* [PROVIDED MATERIAL]
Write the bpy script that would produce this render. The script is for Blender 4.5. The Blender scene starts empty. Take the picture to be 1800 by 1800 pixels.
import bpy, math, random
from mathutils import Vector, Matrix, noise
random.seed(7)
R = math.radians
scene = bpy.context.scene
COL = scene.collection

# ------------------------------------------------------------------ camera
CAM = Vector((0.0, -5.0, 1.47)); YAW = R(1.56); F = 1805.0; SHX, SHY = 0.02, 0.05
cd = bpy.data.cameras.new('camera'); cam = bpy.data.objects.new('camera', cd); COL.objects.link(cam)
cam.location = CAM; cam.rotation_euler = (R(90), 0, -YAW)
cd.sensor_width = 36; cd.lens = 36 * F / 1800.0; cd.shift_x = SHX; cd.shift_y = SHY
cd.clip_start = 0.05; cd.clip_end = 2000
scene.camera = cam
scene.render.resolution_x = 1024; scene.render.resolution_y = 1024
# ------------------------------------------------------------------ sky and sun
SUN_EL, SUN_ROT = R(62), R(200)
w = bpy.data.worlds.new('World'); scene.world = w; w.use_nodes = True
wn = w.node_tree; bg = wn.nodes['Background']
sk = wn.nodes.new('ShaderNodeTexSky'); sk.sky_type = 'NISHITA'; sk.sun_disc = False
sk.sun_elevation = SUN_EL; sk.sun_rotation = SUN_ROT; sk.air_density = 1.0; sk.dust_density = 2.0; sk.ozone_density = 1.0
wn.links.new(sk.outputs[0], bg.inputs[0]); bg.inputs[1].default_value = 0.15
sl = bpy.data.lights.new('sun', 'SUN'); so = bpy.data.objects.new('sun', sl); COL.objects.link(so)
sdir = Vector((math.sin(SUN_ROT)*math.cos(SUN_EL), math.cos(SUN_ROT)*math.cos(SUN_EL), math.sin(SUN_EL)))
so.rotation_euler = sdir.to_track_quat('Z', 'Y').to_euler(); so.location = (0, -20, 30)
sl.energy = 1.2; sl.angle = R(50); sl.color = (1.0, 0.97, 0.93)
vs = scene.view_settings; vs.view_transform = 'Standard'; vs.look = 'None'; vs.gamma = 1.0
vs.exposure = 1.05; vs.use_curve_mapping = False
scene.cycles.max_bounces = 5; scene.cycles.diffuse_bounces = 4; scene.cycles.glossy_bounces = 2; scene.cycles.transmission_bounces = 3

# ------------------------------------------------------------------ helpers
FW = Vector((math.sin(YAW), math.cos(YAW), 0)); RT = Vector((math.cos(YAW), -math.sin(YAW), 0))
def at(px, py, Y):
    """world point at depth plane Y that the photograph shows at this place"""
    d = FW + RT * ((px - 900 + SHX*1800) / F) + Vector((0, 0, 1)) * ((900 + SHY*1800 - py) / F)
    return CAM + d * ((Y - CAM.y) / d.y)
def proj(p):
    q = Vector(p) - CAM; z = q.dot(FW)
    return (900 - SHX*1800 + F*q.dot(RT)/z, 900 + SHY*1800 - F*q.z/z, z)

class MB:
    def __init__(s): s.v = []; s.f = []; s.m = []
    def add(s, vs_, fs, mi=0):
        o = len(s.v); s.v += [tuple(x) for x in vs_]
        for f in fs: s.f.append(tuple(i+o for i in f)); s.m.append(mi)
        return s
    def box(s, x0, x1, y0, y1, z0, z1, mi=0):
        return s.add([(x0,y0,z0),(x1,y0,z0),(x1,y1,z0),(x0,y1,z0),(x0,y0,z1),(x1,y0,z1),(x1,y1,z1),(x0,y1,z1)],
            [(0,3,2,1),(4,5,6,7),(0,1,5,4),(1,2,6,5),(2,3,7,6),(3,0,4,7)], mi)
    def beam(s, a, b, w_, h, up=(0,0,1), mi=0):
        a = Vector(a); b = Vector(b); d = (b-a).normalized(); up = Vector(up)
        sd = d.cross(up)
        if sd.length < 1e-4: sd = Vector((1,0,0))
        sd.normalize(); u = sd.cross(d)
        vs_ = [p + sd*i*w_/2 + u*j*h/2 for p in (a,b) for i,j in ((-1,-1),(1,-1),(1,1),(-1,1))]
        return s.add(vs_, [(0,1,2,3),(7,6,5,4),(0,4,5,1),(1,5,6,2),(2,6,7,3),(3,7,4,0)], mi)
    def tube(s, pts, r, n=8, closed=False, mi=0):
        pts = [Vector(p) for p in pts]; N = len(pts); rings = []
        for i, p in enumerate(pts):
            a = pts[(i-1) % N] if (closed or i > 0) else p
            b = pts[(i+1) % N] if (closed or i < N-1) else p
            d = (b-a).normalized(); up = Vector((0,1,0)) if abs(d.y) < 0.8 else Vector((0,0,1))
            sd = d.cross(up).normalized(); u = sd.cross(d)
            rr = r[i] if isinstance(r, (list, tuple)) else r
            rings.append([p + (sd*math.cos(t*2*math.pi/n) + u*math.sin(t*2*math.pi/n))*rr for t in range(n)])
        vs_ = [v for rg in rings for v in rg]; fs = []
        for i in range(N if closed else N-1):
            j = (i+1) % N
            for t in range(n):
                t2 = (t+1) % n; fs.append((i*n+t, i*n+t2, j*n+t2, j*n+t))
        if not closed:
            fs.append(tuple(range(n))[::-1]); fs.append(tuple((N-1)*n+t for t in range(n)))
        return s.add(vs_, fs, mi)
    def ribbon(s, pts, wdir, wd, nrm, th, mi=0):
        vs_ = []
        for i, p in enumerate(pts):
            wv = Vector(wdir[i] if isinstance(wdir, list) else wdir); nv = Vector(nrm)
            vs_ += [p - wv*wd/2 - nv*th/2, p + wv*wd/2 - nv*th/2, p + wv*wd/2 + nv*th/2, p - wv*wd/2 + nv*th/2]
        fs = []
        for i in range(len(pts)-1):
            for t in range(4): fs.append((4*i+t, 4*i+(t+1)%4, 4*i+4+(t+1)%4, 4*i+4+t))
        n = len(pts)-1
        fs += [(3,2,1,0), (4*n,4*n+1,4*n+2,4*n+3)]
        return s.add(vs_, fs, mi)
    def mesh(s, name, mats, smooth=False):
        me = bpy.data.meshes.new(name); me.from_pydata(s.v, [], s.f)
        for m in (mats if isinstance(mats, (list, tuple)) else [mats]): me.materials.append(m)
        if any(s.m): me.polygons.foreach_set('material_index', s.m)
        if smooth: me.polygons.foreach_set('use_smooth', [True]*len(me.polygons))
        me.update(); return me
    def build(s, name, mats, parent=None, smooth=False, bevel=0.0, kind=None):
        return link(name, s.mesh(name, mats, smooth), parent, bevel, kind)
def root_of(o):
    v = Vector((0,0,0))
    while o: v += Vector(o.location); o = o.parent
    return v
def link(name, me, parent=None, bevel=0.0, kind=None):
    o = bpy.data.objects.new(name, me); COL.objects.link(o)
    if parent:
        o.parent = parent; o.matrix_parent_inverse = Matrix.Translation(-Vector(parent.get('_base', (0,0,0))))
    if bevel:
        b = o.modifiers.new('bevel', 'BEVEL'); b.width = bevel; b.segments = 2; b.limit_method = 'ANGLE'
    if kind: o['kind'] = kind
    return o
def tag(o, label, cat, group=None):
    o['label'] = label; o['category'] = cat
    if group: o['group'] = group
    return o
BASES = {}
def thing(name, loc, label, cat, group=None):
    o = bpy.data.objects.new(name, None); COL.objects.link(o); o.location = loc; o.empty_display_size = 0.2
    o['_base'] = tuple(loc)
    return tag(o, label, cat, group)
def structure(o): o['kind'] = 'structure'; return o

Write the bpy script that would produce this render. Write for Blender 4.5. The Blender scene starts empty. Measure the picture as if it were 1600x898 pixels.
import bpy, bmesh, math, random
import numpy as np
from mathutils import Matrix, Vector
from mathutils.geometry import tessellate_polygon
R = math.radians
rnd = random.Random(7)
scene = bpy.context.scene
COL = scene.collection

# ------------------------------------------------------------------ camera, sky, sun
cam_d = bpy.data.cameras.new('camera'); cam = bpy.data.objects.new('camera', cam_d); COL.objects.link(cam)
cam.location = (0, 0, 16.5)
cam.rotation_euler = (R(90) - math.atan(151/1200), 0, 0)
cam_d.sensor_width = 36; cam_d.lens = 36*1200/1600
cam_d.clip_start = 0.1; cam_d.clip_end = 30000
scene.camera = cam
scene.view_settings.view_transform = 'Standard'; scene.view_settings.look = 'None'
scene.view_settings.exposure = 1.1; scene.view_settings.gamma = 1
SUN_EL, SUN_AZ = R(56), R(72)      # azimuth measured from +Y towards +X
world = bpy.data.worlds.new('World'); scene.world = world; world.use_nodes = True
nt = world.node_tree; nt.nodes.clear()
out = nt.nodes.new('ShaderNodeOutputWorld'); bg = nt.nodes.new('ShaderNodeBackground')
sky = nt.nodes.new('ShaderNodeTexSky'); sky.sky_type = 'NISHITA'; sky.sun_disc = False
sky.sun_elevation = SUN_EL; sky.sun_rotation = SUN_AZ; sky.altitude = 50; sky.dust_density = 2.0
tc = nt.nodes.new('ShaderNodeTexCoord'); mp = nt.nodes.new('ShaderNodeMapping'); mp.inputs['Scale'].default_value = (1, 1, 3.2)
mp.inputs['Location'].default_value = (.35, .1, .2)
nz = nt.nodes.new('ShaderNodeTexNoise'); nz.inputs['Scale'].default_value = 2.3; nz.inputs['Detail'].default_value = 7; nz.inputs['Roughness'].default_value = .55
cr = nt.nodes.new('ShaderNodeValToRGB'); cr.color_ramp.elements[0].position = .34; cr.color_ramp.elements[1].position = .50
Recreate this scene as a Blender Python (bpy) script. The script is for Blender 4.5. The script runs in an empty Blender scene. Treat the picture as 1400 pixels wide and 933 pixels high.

* [REQUEST]
Pull out all lines in the data above that include "this".

* [ANSWER BELOW]
Write the bpy script that would produce this render. The script is for Blender 4.5. The Blender scene starts empty. Take the picture to be 1800 by 1800 pixels.
    """world point at depth plane Y that the photograph shows at this place"""
Write the bpy script that would produce this render. Write for Blender 4.5. The Blender scene starts empty. Measure the picture as if it were 1600x898 pixels.
Recreate this scene as a Blender Python (bpy) script. The script is for Blender 4.5. The script runs in an empty Blender scene. Treat the picture as 1400 pixels wide and 933 pixels high.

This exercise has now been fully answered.